After laying in the cloth pressing corners and squeegee the excess resin I laid wax paper over (resin will not stick to unbroken wax paper) hatch and clamped a wooden template so I will end up with a small lip, gap , to accommodate foam seal.
And added one light coat of filler (pc 11 marine paste epoxy) to smooth out where the scoop was. After that dried I sanded down. It's hard to get the pic but it is smooth and ready for paint.
One of the parts I hate! I don't know what the white semi hard pad is in the rudder support but whatever it is it isn't flush. And the seam glue was mounded up. In order for a better lay of reinforcing I ground this material down somewhat flush. It doesn't look pretty but it's getting covered with carbon plate and carbon Kevlar weave. These are the pics of before and how I go about doing it. I backlight so I don't have to worry about holding light and use a flex shaft grinding tool.

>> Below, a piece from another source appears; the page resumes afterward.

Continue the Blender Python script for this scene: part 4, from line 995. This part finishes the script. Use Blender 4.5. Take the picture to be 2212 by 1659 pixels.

I had the same issue is my Fantasm hull. Instead of using a cf plate like I wanted, I used layers cf cloth and built the area up around the excess seam glue.
Looking good!
"There's nothing else I really want to do other than get up and build boats." - Mike Fiore
On my Rivercat SAW boat I flooded the entire transom with Locktite Hysol Aerospace Epoxy. It made that transom extension extremely strong. So much so that I had a blow over that bent the heck out of the rudder and strut. To make matters worst, I had to take a pair of channel locks to the strut to straignten it back out. To this day she doesn't even have a stress fracture in the gelcoat.
On my Rivercat SAW boat I flooded the entire transom with Locktite Hysol Aerospace Epoxy. It made that transom extension extremely strong. So much so that I had a blow over that bent the heck out of the rudder and strut. To make matters worst, I had to take a pair of channel locks to the strut to straignten it back out. To this day she doesn't even have a stress fracture in the gelcoat.
I was thinking of doing the same, did that much epoxy add much weight?
I wanted to do the same but with this hull the rudder support, I think , is too deep. I think it would add too much weight. On my ekos/river I did the same thing as you described. I usually don't run a shear bolt, just tight rudder, but the one and only time I did I hit something! (should have known-usually used nylon but this time I used the brass!). And it broke pretty good but not completely apart so that is why I did that to the king. I think I ended with a plate completely across the transom, never had a problem since. --we run in the river, usually clean water but the occasional carp, turtle, stick, always something unforeseen. -- I even thought of chopping down the rudder mounting area on this hul so I could do that but I think it was just going to be too much more work unnecessary. Plus I would have to fing really long bolts.
I use this "blade runner" saw with a ceramic blade to cut cf. I have just about every saw from work but for the hobby stuff this little saw has proved itself. I use a rather high tec gadget for fitting pieces.
Then the tape comes off and a little dab of ca so I can place it. I used simple 5min epoxy with fiberglass filler. Whatever was oozing out the sides I smeared over the rough areas as it will be a touch smoother for laying cloth. And the dot in the middle is where the high-tec tool parted, epoxy was setting quick. I did stuff the cf sheet but not much as its getting covered.
Hello Cooper, build looks good. I like the attention to detail. It's those details that make a difference. I am about to do a similar build, with the same fg hull. No real speed goals other than to have fun with it. Following your thread. Alan
Thanks Alan and welcome to the forum! I have several months before I can hit the water so paying attention to detail kinda stretches out the build time. It would be torture if I was done and everything frozen! Lol!!!